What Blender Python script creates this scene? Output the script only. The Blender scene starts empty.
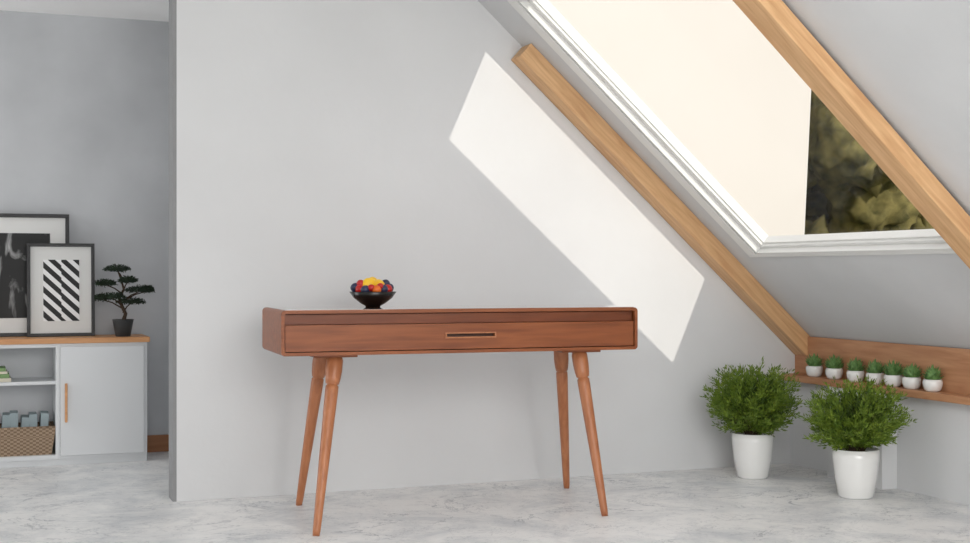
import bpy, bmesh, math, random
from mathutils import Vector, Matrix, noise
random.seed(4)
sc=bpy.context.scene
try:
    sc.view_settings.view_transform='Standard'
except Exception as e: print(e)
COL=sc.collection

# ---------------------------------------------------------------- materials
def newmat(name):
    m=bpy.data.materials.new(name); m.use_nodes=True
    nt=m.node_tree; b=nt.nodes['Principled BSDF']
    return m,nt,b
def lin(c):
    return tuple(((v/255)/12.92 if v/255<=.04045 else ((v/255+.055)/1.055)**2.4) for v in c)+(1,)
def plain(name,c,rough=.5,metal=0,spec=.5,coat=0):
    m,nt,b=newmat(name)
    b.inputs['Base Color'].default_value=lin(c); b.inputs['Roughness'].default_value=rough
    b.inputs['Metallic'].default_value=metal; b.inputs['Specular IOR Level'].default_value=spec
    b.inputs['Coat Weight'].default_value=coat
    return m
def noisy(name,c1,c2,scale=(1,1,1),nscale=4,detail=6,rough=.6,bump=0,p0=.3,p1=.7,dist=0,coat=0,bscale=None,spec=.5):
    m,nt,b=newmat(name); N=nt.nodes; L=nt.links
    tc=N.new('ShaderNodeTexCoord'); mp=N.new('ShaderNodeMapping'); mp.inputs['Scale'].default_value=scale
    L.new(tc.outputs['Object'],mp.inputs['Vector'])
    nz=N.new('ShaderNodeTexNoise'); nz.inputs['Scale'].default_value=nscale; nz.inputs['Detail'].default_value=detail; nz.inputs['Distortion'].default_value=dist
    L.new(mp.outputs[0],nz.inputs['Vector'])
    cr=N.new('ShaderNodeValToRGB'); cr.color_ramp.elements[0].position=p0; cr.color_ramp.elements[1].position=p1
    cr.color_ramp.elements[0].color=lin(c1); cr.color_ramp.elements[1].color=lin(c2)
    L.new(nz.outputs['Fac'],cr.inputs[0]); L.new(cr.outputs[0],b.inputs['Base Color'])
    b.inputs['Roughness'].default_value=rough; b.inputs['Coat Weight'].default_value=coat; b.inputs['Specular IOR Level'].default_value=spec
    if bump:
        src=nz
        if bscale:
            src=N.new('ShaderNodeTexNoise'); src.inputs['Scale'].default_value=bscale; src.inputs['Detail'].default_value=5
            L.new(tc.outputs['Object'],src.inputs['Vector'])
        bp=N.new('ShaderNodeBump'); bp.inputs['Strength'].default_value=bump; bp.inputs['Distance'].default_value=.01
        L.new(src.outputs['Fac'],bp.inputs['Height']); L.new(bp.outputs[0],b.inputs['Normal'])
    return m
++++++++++
** GIVEN PROBLEM **
Every line of text is to be repeated exactly; pictures are left out.

** COMPLETED TASK **
What Blender Python script creates this scene? Output the script only. The Blender scene starts empty.
import bpy, bmesh, math, random
from mathutils import Vector, Matrix, noise
random.seed(4)
sc=bpy.context.scene
try:
    sc.view_settings.view_transform='Standard'
except Exception as e: print(e)
COL=sc.collection

# ---------------------------------------------------------------- materials
def newmat(name):
    m=bpy.data.materials.new(name); m.use_nodes=True
    nt=m.node_tree; b=nt.nodes['Principled BSDF']
    return m,nt,b
def lin(c):
    return tuple(((v/255)/12.92 if v/255<=.04045 else ((v/255+.055)/1.055)**2.4) for v in c)+(1,)
def plain(name,c,rough=.5,metal=0,spec=.5,coat=0):
    m,nt,b=newmat(name)
    b.inputs['Base Color'].default_value=lin(c); b.inputs['Roughness'].default_value=rough
    b.inputs['Metallic'].default_value=metal; b.inputs['Specular IOR Level'].default_value=spec
    b.inputs['Coat Weight'].default_value=coat
    return m
def noisy(name,c1,c2,scale=(1,1,1),nscale=4,detail=6,rough=.6,bump=0,p0=.3,p1=.7,dist=0,coat=0,bscale=None,spec=.5):
    m,nt,b=newmat(name); N=nt.nodes; L=nt.links
    tc=N.new('ShaderNodeTexCoord'); mp=N.new('ShaderNodeMapping'); mp.inputs['Scale'].default_value=scale
    L.new(tc.outputs['Object'],mp.inputs['Vector'])
    nz=N.new('ShaderNodeTexNoise'); nz.inputs['Scale'].default_value=nscale; nz.inputs['Detail'].default_value=detail; nz.inputs['Distortion'].default_value=dist
    L.new(mp.outputs[0],nz.inputs['Vector'])
    cr=N.new('ShaderNodeValToRGB'); cr.color_ramp.elements[0].position=p0; cr.color_ramp.elements[1].position=p1
    cr.color_ramp.elements[0].color=lin(c1); cr.color_ramp.elements[1].color=lin(c2)
    L.new(nz.outputs['Fac'],cr.inputs[0]); L.new(cr.outputs[0],b.inputs['Base Color'])
    b.inputs['Roughness'].default_value=rough; b.inputs['Coat Weight'].default_value=coat; b.inputs['Specular IOR Level'].default_value=spec
    if bump:
        src=nz
        if bscale:
            src=N.new('ShaderNodeTexNoise'); src.inputs['Scale'].default_value=bscale; src.inputs['Detail'].default_value=5
            L.new(tc.outputs['Object'],src.inputs['Vector'])
        bp=N.new('ShaderNodeBump'); bp.inputs['Strength'].default_value=bump; bp.inputs['Distance'].default_value=.01
        L.new(src.outputs['Fac'],bp.inputs['Height']); L.new(bp.outputs[0],b.inputs['Normal'])
    return m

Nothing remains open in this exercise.